En las dos películas el planteamiento, tan arriesgado como eficaz, es la renuncia: en el caso de László Nemes a enfocar directamente lo que tiene que ver el protagonista (a quien la cámara sigue a todas partes en planos largos mientras realiza su trabajo en las cámaras de gas); en el de Glazer a ignorar los sonidos que harían imposible la vida familiar en condiciones normales. El objetivo es mostrar precisamente lo que no interesa, lo que tiene lugar justamente al lado del horror, a continuación del horror. De esa negación de la mirada directa surge la mejor metáfora cinematográfica sobre el Holocausto: la imposibilidad de ver lo que ya sólo conoceremos por testimonios legados, pero también describe la actitud de mirar hacia otro lado de quienes no creyeron en su momento que aquellas cosas estaban sucediendo tan cerca de sus casas y de quienes todavía hoy niegan que algo así haya existido.
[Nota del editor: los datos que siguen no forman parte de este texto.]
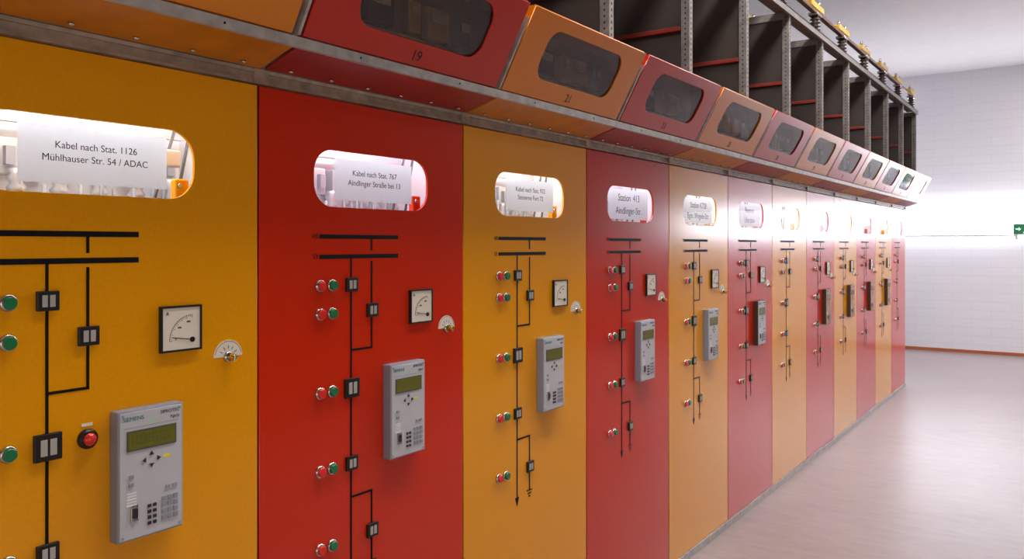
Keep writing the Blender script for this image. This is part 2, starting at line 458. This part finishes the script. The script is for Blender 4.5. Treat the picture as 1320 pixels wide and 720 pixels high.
bm=bmesh.new(); box(bm,0.0315,0.0345,0.026,0.044,0.040,0.072,0,0.002); box(bm,0.0345,0.036,0.030,0.040,0.046,0.066,1,0.002)
for z in (0.043,0.069): cyl(bm,(0.0345,0.035,z),'X',0.002,0.002,8,0)
rel_c=mesh('serial_connector',bm,[CHR,KEYD])
bm=bmesh.new(); box(bm,0.0315,0.0318,0.100,0.116,0.157,0.163); rel_y=mesh('sticker',bm,[YLAB])
bm=bmesh.new()
cyl(bm,(0.0315,0.070,0.240),'X',0.0014,0.0006,10); cyl(bm,(0.0315,0.078,0.240),'X',0.0014,0.0006,10)
rel_led=mesh('status_lights',bm,[LED])
rel_t1=text('relay_brand_lettering',"SIEMENS",0.0125,TEAL,at(0.0317,0.010,0.250),'LEFT',0.0003)
rel_t2=text('relay_brand_lettering',"SIPROTEC",0.0100,PRT,at(0.0317,0.138,0.254),'RIGHT',0.0003)
rel_t3=text('relay_brand_lettering',"7SJ632",0.0085,PRT,at(0.0317,0.138,0.241),'RIGHT',0.0003)

DARKREL={5,7,8,9,10}; NOREL={6,11}
for k in range(N):
    yel=(k%2==0); cname='amber yellow' if yel else 'vermilion red'
    y0=Y0+W*k
    lab='tall %s steel cabinet with mimic diagram and lit window'%cname
    if k in NOREL: lab='tall %s steel cabinet with mimic diagram, no relay'%cname
    if k==0: lab='tall amber yellow cabinet with red signal lamp, sheet reading 1126'
    if k==1: lab='tall vermilion red cabinet with sheet reading Stat. 767'
    if k==3: lab='tall vermilion red cabinet with sheet reading Station 413'
    root=empty('switchgear_cabinet',(0,y0,0),lab,'cabinet','row of switchgear cabinets')
    add('body',body,root); add('plinth',plinth,root,label='grey metal plinth')
    door=add('door',door_y if yel else door_r,root)
    add('window_pane',pane,door)
    add('lamp_tube',tube,root,label='lit fluorescent tube inside')
    add('interior_wiring',gear,root,label='grey cables and terminals inside')
    add('interior_bracket',brk_y if yel else brk_r,root)
    add('mimic_diagram',mimic,door,label='black single line diagram')
    for m_ in mtext: add('diagram_lettering',m_,door)
    if k in LBL:
        sh=add('paper_sheet',sheet if k<3 else sheet_w,root,label='white printed paper sheet')
        s,sz,spc=LBL[k]
        add('lettering',text('sheet_lettering',s,sz,TXT,at(-0.0118,0.412 if k<3 else 0.400,1.762 if k<3 else 1.755),ext=0.0001,space=spc),sh)
    for (t,z,bg) in INDS:
        add('switch_position_indicator',ind_b if bg else ind_s,root,(0,t,z),'black square indicator with two grey bars')
    for z in ROWS:
        add('push_button',btn_r,root,(0,0.195,z),'red push button in steel bezel')
        add('push_button',btn_g,root,(0,0.236,z),'green push button in steel bezel')
    if k not in (6,11):
        am=add('ammeter',am_body,root,(0,0.589,1.396),'square black framed ammeter')
        add('scale',am_face,am); add('needle',am_needle,am); add('lettering',am_txt,am)
        for m_ in am_n: add('lettering',m_,am)
        se=add('selector_switch',sel_plate,root,(0,0.714,1.320),'rotary switch on white half round scale')
        add('knob',sel_knob,se,label='steel and brass knob')
    if k==0:
        sl=add('signal_lamp',lamp_ind,root,(0,0.3835,1.193),'red domed signal lamp in dark bezel')
        add('tag',lamp_tag,sl,(0,0,0.028))
    if k not in NOREL:
        dk=k in DARKREL
        r=add('protection_relay',rel_hd if dk else rel_h,root,(0,0.430,0.972),'digital protection relay in dark brown housing' if dk else 'grey digital protection relay with display and keys')
        add('front_panel',rel_ft if (dk and k>5) else rel_f,r); add('display',rel_d,r,label='olive green liquid crystal display')
        add('navigation_keys',rel_nav,r); add('numeric_keypad',rel_num,r); add('function_keypad',rel_fn,r)
        for (y,z) in KPOS: add('menu_key',rel_k,r,(0,y,z))
        add('serial_connector',rel_c,r); add('sticker',rel_y,r); add('status_lights',rel_led,r)
        for m_ in (rel_t1,rel_t2,rel_t3): add('lettering',m_,r)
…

Este acercamiento formal al horror del exterminio me parece la manera más radical pero a la vez didáctica de plantear el tema a audiencias que empiezan a olvidar y/o ignorar lo que sucedió en Europa entre 1941 y 1945. Este impresionante primer bloque finaliza con un fundido en rojo, después de una casi sarcástica yuxtaposición de flores donde la banda de sonido se sitúa nuevamente en primer plano... Hasta ahí, obra maestra. Luego, otra ficción más sobre Auschwitz.

El tema del Holocausto en el cine sigue gozando de una reverencia y un respeto que no veo, por ejemplo, en otros conflictos y dramas bélicos mucho más recientes y vigentes, rodeado de un aura sagrada que sólo constato casi en unanimidad para las ficciones sobre el drama judío durante la Segunda Guerra Mundial. No digo que se les considere automáticamente buenos filmes por decreto, ni se se los valore por encima de sus méritos, pero sí son preferentemente atendidos respecto a otros más actuales. Quizá haya detrás un interés legítimo o simple curiosidad ante un nuevo acercamiento a un aspecto inédito y/o no tratado aún, no lo sé. Y por descontado, también se da ese inefable morbo que atrae a las audiencias ante la reconstrucción de un mal absoluto del que es inevitable que surja un drama maniqueo, inimpugnable y al que se tolera una carga dramática adicional que no se considera de mal gusto. Esa licencia para el exceso es la que Spielberg dejó establecida para la ficción comercial en La lista de Schindler (1993), y aunque Glazer no le compra el pack completo, sí se recrea en las comparaciones silenciosas (palabras, gestos y acciones de los protagonistas de buscan, por contraste, potenciar una respuesta indignada en los espectadores).

Así que sí, La zona de interés es una buena película que se merece los premios y la atención que recibe, pero no es un hito en la filmografía esencial sobre el Holocausto. Y Glazer se mantiene fiel a su pauta artistica, igualmente brillante y descompensada.